Disneyland's Pirates of the Caribbean ride closing to revamp scene of brides being auctioned

The scene of leering pirates auctioning off women as brides on the Pirates of Caribbean attraction in Disneyland will be gone forever next month, replaced by a scene considered less offensive to contemporary tastes.

The Anaheim, Calif., resort announced last week that it will close the ride on April 23 to begin its planned makeover, which includes replacing the auction scene with a depiction of pirates selling the pilfered belongings of local townsfolk.

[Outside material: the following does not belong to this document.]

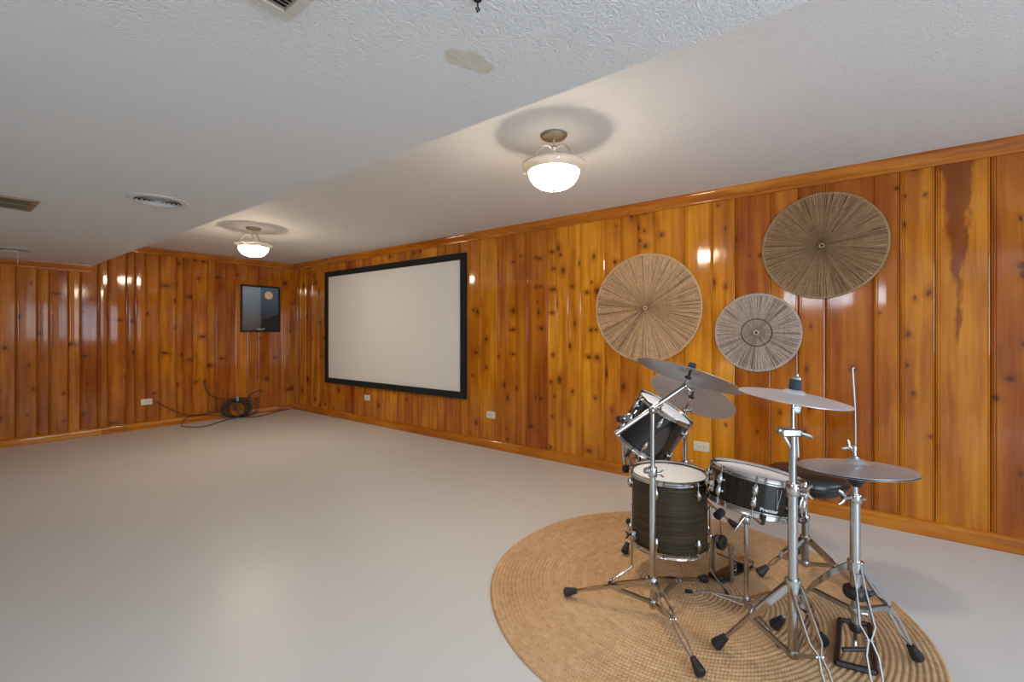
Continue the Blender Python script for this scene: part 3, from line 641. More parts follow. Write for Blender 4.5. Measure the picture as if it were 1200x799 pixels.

The ride should reopen this summer.

A similar overhaul was completed last week at the Magic Kingdom Park in Florida. On that ride, a tall redheaded woman in a red hat _ the prized bride in the auction scene _ has been retained in the new scene where she plays a gun-totting pirate named Redd.

The Pirates of the Caribbean ride at Disneyland Paris was also overhauled to remove the bride auction.

In a post last week on the park's blog, Disney officials explained the changes by noting that Walt Disney himself said he envisioned that his theme parks would always be changing and evolving.

But some Disney fans and theme park experts note that Disney has a history of revamping rides, either to reflect more sensitive contemporary tastes or to inject characters or scenes from new movies that the Burbank, Calif.-based entertainment giant is trying to promote.

"At Disney, their specialty is scrubbing everything to be squeaky clean and palatable," Rick Rothschild, a ride designer for Disney from 1978 until 2009, told the Los Angeles Times this year.

Among other changes in the past, the mock frontier rifles were removed on Tom Sawyer Island along with the victim of an Indian arrow, who lay sprawled for years in front of a settler's burning cabin.

This is not the first time the Pirates of the Caribbean attraction has been altered.

The scene of pirates chasing women through a pillaged town was tweaked in 1997. Trays of food were placed in the women's hands so that it looked like the pirates were lusting after the food instead of the fleeing women.

Characters from the multibillion-dollar movie franchise starring Johnny Depp were added to the ride in 2006. An animatronic Depp, in full Captain Jack Sparrow pirate regalia, later replaced a frightened woman, hiding in a barrel.